Chroniques

par laurent bergnach

Benjamin Britten
œuvres avec cordes

1 CD Linn Records (2015)
BKD 226
Le Scottish Ensemble joue trois œuvres avec cordes signées Britten

De même que naquirent Les méditations poétiques (Lamartine, 1820) puis Les contemplations (Hugo, 1856) dans sa première moitié, la fin du XIXe siècle vit paraître Les illuminations, d’abord partiellement (1886), puis dans son intégralité (1895), à titre posthume. Nous n'entrerons pas ici dans la double polémique de savoir si le mot illumination est à lire comme français ou anglais – désignant alors des gravures coloriées (coloured plates) –, et si Arthur Rimbaud (1854-1891) est l’auteur véritable de ce recueil en prose et vers libre, qu’il aurait alors conçu, pour l’essentiel, entre juillet 1872 et juin 1874.

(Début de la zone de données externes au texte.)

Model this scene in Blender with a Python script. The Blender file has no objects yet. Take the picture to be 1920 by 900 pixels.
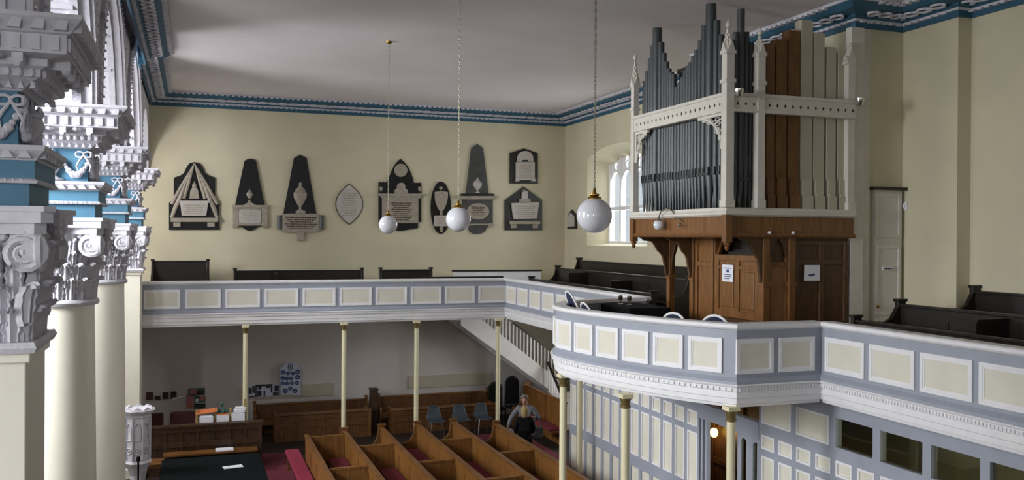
import bpy, bmesh, math, random
from mathutils import Vector, Matrix, Quaternion
random.seed(7)
PI = math.pi
SC = bpy.context.scene
COL = SC.collection
H = 5.65                       # eye height above the nave floor; lengths below are taken from the eye

# ------------------------------------------------------------------ camera
F_PX, W_PX = 1680.0, 1920.0
yaw = math.atan((960 - 360) / F_PX); pitch = -math.atan(5 / F_PX); roll = .0065
FWD = Vector((math.sin(yaw) * math.cos(pitch), math.cos(yaw) * math.cos(pitch), math.sin(pitch)))
R0 = Vector((math.cos(yaw), -math.sin(yaw), 0)); U0 = R0.cross(FWD)
RGT = R0 * math.cos(roll) + U0 * math.sin(roll); UPV = U0 * math.cos(roll) - R0 * math.sin(roll)
cd = bpy.data.cameras.new('camera'); cam = bpy.data.objects.new('camera', cd); COL.objects.link(cam)
cd.sensor_fit = 'HORIZONTAL'; cd.sensor_width = 36; cd.lens = 36 * F_PX / W_PX; cd.clip_end = 200; cd.clip_start = .05
m = Matrix((RGT, UPV, -FWD)).transposed().to_4x4(); m.translation = (0, 0, H); cam.matrix_world = m
SC.camera = cam
def wallpt(px, py, Y=27.0):     # a measured spot on the back wall, in metres
    r = RGT * ((px - 960) / F_PX) - UPV * ((py - 450) / F_PX) + FWD
    r = r * (Y / r.y); return r.x, r.z

# ------------------------------------------------------------------ light
SC.view_settings.view_transform = 'Standard'; SC.view_settings.look = 'None'
SC.view_settings.exposure = -0.13; SC.view_settings.gamma = 1.0; SC.view_settings.use_curve_mapping = False
wd = bpy.data.worlds.new('overcast_sky'); SC.world = wd; wd.use_nodes = True
wd.node_tree.nodes['Background'].inputs[0].default_value = (.86, .93, 1, 1)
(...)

Quelque temps après Quatre chansons françaises (1928, création en 1980), qui s’inspire de Verlaine et Hugo, Britten emprunte aux Illuminations dix textes à faire chanter par une voix aiguë. Le soprano Sophie Wyss – par qui l’on sait que Britten « était tellement imprégné de cette poésie qu’il ne cessait d’en parler » – crée l’œuvre à Londres, le 30 janvier 1940, mais nombre de ténors se sont ensuite emparés de cette pièce d’environ vingt minutes (de Pears, bien entendu, qui l’enregistre en 1954, jusqu’à Ainsley, Bostridge, etc.). Sur fond de cordes volontiers lumineuses, toujours très à l’aise avec Britten [lire notre critique du DVD The turn of the screw] Toby Spence s’exprime avec vaillance, souplesse et rondeur.

La composition de Variations on a theme of Franck Bridge Op.10 demeure un tour de force puisque Britten, prévenu d’une commande tardive pour le Salzburger Festspiele, l’ébauche en dix jours de juin 1937. La création a lieu le 27 août et remporte un vif succès en explorant les possibilités d’un orchestre à cordes. Le thème en question est tiré de Trois idylles H.67 (1907), dédié par l’aîné à sa future épouse, la violoniste Ethel Elmore Sinclair, à une époque où il aborde le genre du quatuor [lire notre critique du CD]. Par cet hommage affectueux et admiratif, Britten veut peindre les différentes facettes de son mentor, côtoyé depuis l’adolescence. D’emblée, le Scottish Ensemble fait entendre une belle présence avant de peindre des climats subtils, conduit par la violoniste Clio Gould : tendresse nauséeuse (Adagio), espièglerie légère (March), frénésie hystérique (Romance), etc.

Écrite pour ténor, cor et cordes, la Serenade Op.31 est la plus récente des pages au programme puisque présentée au Wigmore Hall (Londres) le 15 octobre 1943, avec Peter Pears et le corniste Dennis Brain à l’origine du projet. En accord avec l’idée de sérénade, Britten retient six poèmes évoquant la nuit, dont cinq signés Blake, Cotton, Jonson, Keats et Tennyson. De même que le métal ronfle ou siffle entre les lèvres de Martin Owen, que les cordes s’affirment scintillantes ou flegmatiques, Toby Spence fait honneur aux contrastes de la composition grâce à un sens de la nuance déjà goûté plus tôt. Au final, on ne peut qu’approuver le label d’offrir une seconde chance à ce joyau enregistré en 2003, à travers sa collection echo.